Vahid K. hält sich weiterhin überwiegend in Landshut auf - obwohl er offiziell in der Asylbewerberunterkunft im Landkreis Regen gemeldet ist. Nach idowa-Informationen taucht der 30-jährige Iraner nur etwa alle zwei Wochen sporadisch an seiner offiziellen Wohnadresse auf. Wo er in der Zwischenzeit nächtigt, weiß niemand so recht. Zwar unterliegen Asylbewerber der sogenannten Residenzpflicht, diese bindet sie aber nur an den jeweiligen Bezirk, in dem sich die zuständige Ausländerbehörde befindet. Im Beispiel Vahid K. also Niederbayern.

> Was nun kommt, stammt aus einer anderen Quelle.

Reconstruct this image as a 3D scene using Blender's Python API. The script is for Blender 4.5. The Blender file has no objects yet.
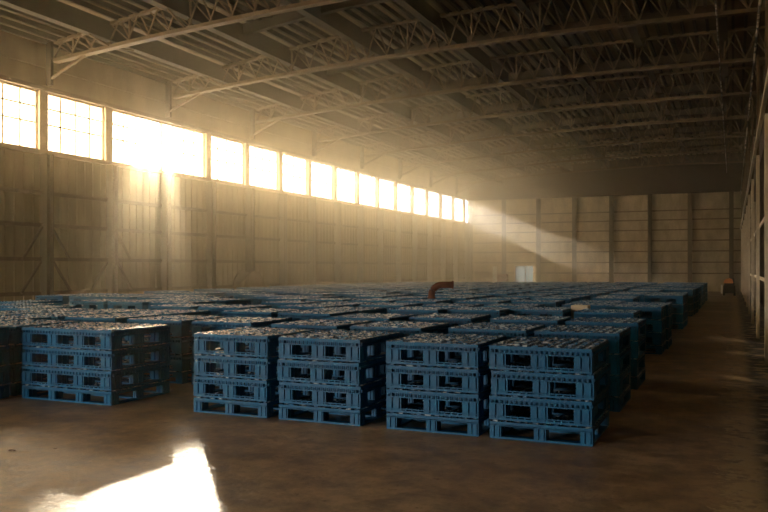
import bpy, math, random
from mathutils import Vector, Matrix
PI = math.pi
scn = bpy.context.scene
COL = scn.collection
rnd = random.Random(7)

# ------------------------------------------------------------------ materials
def mat(name):
    m = bpy.data.materials.new(name); m.use_nodes = True
    nt = m.node_tree; nt.nodes.clear()
    out = nt.nodes.new('ShaderNodeOutputMaterial')
    return m, nt, out

def N(nt, t, **kw):
    n = nt.nodes.new(t)
    for k, v in kw.items():
        if k in n.inputs: n.inputs[k].default_value = v
        else: setattr(n, k, v)
    return n

def noisy(name, c1, c2, scale=3.0, rough=0.6, rough2=None, bump=0.0, bscale=20.0, metallic=0.0, rand=0.0, stretch=(1, 1, 1), spec=0.5, detail=6.0, lo=0.35, hi=0.65):
    m, nt, out = mat(name)
    L = nt.links.new
    tc = N(nt, 'ShaderNodeTexCoord')
    mp = N(nt, 'ShaderNodeMapping'); mp.inputs['Scale'].default_value = stretch
    L(tc.outputs['Object'], mp.inputs['Vector'])
    vec = mp.outputs['Vector']
    if rand:
        oi = N(nt, 'ShaderNodeObjectInfo')
        ad = N(nt, 'ShaderNodeVectorMath', operation='ADD')
        sc = N(nt, 'ShaderNodeVectorMath', operation='SCALE'); sc.inputs['Scale'].default_value = 1.0
        L(oi.outputs['Location'], sc.inputs[0]); L(sc.outputs[0], ad.inputs[0]); L(vec, ad.inputs[1]); vec = ad.outputs[0]
    no = N(nt, 'ShaderNodeTexNoise', Scale=scale, Detail=detail, Roughness=0.6)
    L(vec, no.inputs['Vector'])
    rp = N(nt, 'ShaderNodeValToRGB')
    rp.color_ramp.elements[0].position = lo; rp.color_ramp.elements[1].position = hi
    rp.color_ramp.elements[0].color = (*c1, 1); rp.color_ramp.elements[1].color = (*c2, 1)
    L(no.outputs['Fac'], rp.inputs['Fac'])
    bs = N(nt, 'ShaderNodeBsdfPrincipled', Metallic=metallic, Roughness=rough)
    bs.inputs['Specular IOR Level'].default_value = spec
    L(rp.outputs['Color'], bs.inputs['Base Color'])
    if rough2 is not None:
        mr = N(nt, 'ShaderNodeMapRange'); mr.inputs['To Min'].default_value = rough; mr.inputs['To Max'].default_value = rough2
        mr.inputs['From Min'].default_value = 0.35; mr.inputs['From Max'].default_value = 0.65
        L(no.outputs['Fac'], mr.inputs['Value']); L(mr.outputs['Result'], bs.inputs['Roughness'])
    if bump:
        n2 = N(nt, 'ShaderNodeTexNoise', Scale=bscale, Detail=4.0)
        L(vec, n2.inputs['Vector'])
        bp = N(nt, 'ShaderNodeBump', Strength=bump, Distance=0.02)
        L(n2.outputs['Fac'], bp.inputs['Height']); L(bp.outputs['Normal'], bs.inputs['Normal'])
    L(bs.outputs['BSDF'], out.inputs['Surface'])
    return m

M = {}
M['blue'] = noisy('blue_plastic', (0.001, 0.10, 0.22), (0.002, 0.145, 0.30), scale=5, rough=0.38, rough2=0.55, spec=0.35, bump=0.25, bscale=40, rand=1)
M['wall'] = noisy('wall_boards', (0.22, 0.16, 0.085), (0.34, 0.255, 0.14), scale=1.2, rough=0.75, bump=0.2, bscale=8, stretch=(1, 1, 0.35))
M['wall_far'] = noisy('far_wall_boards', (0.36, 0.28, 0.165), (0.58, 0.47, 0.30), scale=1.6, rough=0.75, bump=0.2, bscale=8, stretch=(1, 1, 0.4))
M['timber'] = noisy('old_timber', (0.11, 0.07, 0.035), (0.20, 0.13, 0.07), scale=2.5, rough=0.8, stretch=(1, 1, 0.3))
M['column'] = noisy('column_paint', (0.075, 0.052, 0.028), (0.13, 0.095, 0.05), scale=2, rough=0.75, stretch=(1, 1, 0.3))
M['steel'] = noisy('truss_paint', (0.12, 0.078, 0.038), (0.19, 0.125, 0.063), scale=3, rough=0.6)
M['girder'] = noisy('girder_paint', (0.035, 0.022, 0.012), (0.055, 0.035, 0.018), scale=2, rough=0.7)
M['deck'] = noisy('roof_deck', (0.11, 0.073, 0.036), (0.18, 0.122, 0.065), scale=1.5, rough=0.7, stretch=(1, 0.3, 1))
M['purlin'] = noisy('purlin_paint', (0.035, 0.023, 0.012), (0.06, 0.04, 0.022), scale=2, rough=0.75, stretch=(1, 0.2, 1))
M['cream'] = noisy('cream_paint', (0.74, 0.62, 0.44), (0.88, 0.77, 0.58), scale=2.5, rough=0.55, stretch=(1, 1, 0.4), bump=0.2, bscale=10)
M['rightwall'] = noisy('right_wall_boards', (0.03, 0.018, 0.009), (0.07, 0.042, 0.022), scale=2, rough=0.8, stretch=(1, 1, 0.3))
M['frame'] = noisy('window_frame_paint', (0.55, 0.44, 0.30), (0.70, 0.58, 0.42), scale=4, rough=0.6)
M['muntin'] = noisy('muntin_paint', (0.40, 0.28, 0.14), (0.52, 0.38, 0.2), scale=4, rough=0.6)
M['rust'] = noisy('rusty_sheet', (0.12, 0.04, 0.018), (0.22, 0.08, 0.035), scale=6, rough=0.55, rough2=0.8)
M['cardboard'] = noisy('cream_cardboard', (0.72, 0.58, 0.38), (0.82, 0.70, 0.50), scale=4, rough=0.8)
M['redcrate'] = noisy('red_crate_paint', (0.20, 0.04, 0.03), (0.28, 0.07, 0.05), scale=4, rough=0.7)
M['black'] = noisy('black_rubber', (0.012, 0.011, 0.010), (0.03, 0.027, 0.022), scale=4, rough=0.6)
M['orange'] = noisy('orange_paint', (0.75, 0.22, 0.04), (0.85, 0.32, 0.08), scale=4, rough=0.4)
M['white'] = noisy('white_paint', (0.7, 0.68, 0.62), (0.8, 0.78, 0.72), scale=4, rough=0.5)
M['wood'] = noisy('drum_wood', (0.16, 0.10, 0.05), (0.26, 0.17, 0.09), scale=4, rough=0.8)
M['leaf'] = noisy('dry_leaf', (0.07, 0.03, 0.012), (0.14, 0.07, 0.03), scale=30, rough=0.8)
M['metal'] = noisy('bright_pipe', (0.05, 0.035, 0.02), (0.72, 0.62, 0.45), scale=1.2, lo=0.47, hi=0.53, rough=0.35, metallic=0.7)

M['bluetop'] = noisy('blue_plastic_worn_glints', (0.006, 0.12, 0.27), (0.55, 0.62, 0.64), scale=14, rough=0.22, rough2=0.4, bump=0.5, bscale=60, rand=1, lo=0.48, hi=0.58)  # pale speckles: dusty wear plus glints painted into the top colour

def glass_mat(name, transp, transl, tint):
    m, nt, out = mat(name); L = nt.links.new
    t = N(nt, 'ShaderNodeBsdfTransparent'); t.inputs['Color'].default_value = (transp * tint[0], transp * tint[1], transp * tint[2], 1)
    d = N(nt, 'ShaderNodeBsdfTranslucent'); d.inputs['Color'].default_value = (transl * tint[0], transl * tint[1], transl * tint[2], 1)
    a = N(nt, 'ShaderNodeAddShader'); L(t.outputs[0], a.inputs[0]); L(d.outputs[0], a.inputs[1])
    L(a.outputs[0], out.inputs['Surface'])
    return m
M['glass'] = glass_mat('clear_pane', 0.42, 0.40, (1, 0.98, 0.94))
M['frosted'] = glass_mat('dusty_milky_pane', 0.12, 0.62, (1, 0.92, 0.78))


M['doorpane'] = glass_mat('milky_door_pane', 0.09, 0.08, (0.9, 1.0, 0.95))

M['dusty'] = glass_mat('lightly_dusty_pane', 0.33, 0.4, (1, 0.93, 0.80))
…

Mehrmals pro Woche kann der 30-jährige Iraner deswegen in dem Mehrfamilienhaus im Norden Landshuts auftauchen. Dort tyrannisiert er die Bewohner - allen voran Petra S. "Mal wurde ein Auto demoliert, mal versucht er in die Wohnung von Petra S. einzudringen, dann droht er ihr mit Mord", berichtet Tanja Z.

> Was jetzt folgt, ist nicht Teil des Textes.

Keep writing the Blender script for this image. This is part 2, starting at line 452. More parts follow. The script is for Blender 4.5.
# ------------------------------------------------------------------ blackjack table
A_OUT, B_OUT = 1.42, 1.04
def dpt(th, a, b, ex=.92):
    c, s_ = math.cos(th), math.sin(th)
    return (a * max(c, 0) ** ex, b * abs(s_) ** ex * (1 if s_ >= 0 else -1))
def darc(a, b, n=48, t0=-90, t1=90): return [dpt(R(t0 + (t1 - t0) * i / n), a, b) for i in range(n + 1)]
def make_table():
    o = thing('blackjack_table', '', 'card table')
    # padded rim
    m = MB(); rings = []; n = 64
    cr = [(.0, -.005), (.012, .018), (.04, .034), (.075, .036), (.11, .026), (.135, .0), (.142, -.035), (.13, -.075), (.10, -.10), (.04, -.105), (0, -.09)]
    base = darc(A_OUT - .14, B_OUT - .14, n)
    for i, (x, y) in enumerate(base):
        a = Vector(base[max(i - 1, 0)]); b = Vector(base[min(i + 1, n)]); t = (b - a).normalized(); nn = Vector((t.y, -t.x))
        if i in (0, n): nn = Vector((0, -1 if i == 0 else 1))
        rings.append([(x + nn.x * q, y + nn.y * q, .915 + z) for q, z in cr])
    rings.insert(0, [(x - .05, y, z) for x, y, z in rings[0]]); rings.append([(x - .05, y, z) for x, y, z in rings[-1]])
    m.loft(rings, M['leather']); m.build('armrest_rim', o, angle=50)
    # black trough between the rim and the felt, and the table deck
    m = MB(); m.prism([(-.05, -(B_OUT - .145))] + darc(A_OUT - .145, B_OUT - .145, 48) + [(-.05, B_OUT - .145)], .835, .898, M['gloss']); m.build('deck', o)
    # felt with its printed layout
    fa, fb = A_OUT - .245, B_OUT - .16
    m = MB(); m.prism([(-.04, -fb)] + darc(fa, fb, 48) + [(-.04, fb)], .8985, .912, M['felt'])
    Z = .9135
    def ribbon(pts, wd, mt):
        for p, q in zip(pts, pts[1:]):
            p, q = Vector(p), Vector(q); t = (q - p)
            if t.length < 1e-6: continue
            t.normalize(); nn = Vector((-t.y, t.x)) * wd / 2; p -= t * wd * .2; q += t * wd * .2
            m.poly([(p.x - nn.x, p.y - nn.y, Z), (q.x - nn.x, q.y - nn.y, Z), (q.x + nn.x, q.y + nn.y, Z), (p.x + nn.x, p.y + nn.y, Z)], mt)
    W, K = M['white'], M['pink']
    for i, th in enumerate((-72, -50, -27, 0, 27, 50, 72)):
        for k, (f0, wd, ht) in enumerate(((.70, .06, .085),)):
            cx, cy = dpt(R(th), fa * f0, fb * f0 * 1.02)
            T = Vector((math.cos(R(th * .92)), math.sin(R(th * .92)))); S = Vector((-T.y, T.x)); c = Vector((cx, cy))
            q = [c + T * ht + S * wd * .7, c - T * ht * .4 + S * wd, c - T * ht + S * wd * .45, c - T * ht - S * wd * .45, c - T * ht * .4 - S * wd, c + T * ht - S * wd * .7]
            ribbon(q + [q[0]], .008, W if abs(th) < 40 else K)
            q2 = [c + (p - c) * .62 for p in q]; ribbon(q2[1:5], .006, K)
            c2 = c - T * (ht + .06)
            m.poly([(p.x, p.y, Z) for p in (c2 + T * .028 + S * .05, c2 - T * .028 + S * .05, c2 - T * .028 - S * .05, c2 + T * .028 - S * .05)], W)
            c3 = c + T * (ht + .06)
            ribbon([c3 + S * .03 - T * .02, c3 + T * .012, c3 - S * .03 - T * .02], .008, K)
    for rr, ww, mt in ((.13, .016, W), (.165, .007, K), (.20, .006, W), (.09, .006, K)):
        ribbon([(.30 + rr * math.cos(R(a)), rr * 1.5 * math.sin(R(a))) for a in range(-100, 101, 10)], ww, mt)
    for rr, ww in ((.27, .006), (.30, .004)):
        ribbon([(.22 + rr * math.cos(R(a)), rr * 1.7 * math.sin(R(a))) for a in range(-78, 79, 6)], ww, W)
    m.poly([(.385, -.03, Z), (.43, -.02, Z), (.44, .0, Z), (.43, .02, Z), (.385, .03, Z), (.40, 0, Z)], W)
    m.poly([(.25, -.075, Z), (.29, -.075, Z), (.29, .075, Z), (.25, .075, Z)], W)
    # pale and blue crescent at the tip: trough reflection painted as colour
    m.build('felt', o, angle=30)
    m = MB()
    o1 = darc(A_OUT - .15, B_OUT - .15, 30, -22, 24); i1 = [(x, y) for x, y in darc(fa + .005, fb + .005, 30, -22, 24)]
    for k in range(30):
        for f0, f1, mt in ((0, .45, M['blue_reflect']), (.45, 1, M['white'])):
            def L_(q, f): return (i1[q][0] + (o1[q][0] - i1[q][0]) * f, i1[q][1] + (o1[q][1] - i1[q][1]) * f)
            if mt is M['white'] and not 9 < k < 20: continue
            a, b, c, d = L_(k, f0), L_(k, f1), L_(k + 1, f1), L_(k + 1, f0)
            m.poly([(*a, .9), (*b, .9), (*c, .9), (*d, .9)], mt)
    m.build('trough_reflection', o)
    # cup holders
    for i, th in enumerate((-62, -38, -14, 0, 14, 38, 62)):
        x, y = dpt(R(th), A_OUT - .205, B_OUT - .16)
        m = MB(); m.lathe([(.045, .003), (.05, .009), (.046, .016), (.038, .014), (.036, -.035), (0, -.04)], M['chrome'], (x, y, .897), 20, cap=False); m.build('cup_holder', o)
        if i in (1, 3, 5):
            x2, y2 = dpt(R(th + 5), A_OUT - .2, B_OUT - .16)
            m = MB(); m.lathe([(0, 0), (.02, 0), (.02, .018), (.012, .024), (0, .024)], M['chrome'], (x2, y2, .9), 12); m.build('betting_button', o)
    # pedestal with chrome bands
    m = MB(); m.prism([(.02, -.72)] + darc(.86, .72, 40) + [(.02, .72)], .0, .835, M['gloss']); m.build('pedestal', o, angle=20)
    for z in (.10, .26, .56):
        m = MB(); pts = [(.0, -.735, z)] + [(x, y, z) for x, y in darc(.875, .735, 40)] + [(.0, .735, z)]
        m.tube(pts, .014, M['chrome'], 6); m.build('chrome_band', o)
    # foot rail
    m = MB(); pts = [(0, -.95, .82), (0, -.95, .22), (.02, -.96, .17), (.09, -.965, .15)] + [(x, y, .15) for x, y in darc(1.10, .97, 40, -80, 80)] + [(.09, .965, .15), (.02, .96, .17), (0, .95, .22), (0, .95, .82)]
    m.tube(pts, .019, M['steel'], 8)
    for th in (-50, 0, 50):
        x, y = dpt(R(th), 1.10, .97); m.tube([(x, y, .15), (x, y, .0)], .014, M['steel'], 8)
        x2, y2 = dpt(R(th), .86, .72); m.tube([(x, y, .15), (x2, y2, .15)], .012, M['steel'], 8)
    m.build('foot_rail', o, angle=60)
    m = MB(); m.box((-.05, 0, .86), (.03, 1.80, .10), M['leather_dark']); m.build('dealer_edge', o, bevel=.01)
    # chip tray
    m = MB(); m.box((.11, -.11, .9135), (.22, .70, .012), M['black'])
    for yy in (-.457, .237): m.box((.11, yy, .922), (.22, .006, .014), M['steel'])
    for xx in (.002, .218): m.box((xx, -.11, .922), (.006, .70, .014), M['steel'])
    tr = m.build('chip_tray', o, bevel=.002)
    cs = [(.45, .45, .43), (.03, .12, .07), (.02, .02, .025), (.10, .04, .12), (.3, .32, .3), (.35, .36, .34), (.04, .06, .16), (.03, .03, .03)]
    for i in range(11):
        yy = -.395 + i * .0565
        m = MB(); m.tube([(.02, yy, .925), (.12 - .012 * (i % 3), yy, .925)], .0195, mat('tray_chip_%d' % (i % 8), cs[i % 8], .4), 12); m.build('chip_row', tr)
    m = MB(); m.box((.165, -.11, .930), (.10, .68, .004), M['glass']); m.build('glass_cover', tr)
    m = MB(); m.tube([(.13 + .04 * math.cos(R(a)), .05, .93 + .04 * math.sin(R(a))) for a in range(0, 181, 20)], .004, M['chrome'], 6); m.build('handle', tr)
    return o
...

Das sagen Polizei und Justiz



Doch der Handlungsspielraum der Polizei ist begrenzt. "Die Personalie ist uns bekannt. Er hat 2016 fleißig Straftaten gesammelt", berichtet Polizeisprecher Stefan Scheibenzuber auf idowa-Nachfrage. Scheibenzuber betont, dass die Polizei nur "ausführendes Organ" sei. "Wir können nur die Anzeigen aufnehmen und einen Platzverweis erteilen. In schwerwiegenden Fällen haben wir auch die Möglichkeit, so jemanden kurzzeitig in Gewahrsam zu nehmen. Alles weitere ist allerdings Sache der Justiz."

"Können ihn nicht vom Fleck weg einsperren"

Und was sagt die Justiz dazu? "Wir können Vahid K. nicht einfach vom Fleck weg einsperren", lautet die Antwort von Thomas Steinkraus-Koch, Pressesprecher der Staatsanwaltschaft Landshut. Auch Steinkraus-Koch ist der Fall längst bekannt: "Die Hauptanklage bezieht sich auf Verstöße nach dem Gewaltschutzgesetz. Es waren auch Körperverletzungen dabei. Klar ist auch, je öfter er gegen die Auflagen verstößt, umso wahrscheinlicher wird letztlich eine Freiheitsstrafe." Man befinde sich hier in der "Endsachbearbeitung". Spätestens dann, wenn Vahid K. tatsächlich zu einer Freiheitsstrafe verurteilt werden sollte, könnte es für den 30-Jährigen eng werden. Möglich macht dies eine Gesetzesänderung, die am 17. März 2016 in Kraft getreten ist. Diese sieht vor, dass ausländische Straftäter künftig ausgewiesen werden können, wenn sie zu einer Freiheitsstrafe verurteilt wurden - unabhängig davon, ob die Strafe zur Bewährung ausgesetzt wurde oder nicht. Das gilt bei Straftaten gegen das Leben, gegen die körperliche Unversehrtheit, gegen die sexuelle Selbstbestimmung und bei Angriffen auf Polizisten.

Regierung verweist auf Einzelfallentscheidung

Fakt ist: Obwohl der Iran offiziell nicht unter den sicheren Herkunftsstaaten aufgelistet wird, ist eine Abschiebung von Iranerinnen und Iranern in Einzelfällen schon jetzt möglich. Ob auch Vahid K. eine mögliche Abschiebung droht, muss gesondert entschieden werden. "Die Frage, welche rechtlichen Maßnahmen seitens des Bundesamtes für Migration und Flüchtlinge (BAMF) und der zuständigen Ausländerbehörden konkret möglich sind, lässt sich nur für den jeweiligen Einzelfall beantworten. Entscheidend sind dabei unter anderem Art und Schwere der Straftaten, beziehungsweise der strafrechtlichen Verurteilung", erklärt Francina Herder, Pressesprecherin der Regierung von Niederbayern. "Wir bitten allerdings um Verständnis, dass wir uns zu konkreten Einzelfällen und zu laufenden Verfahren nicht äußern können."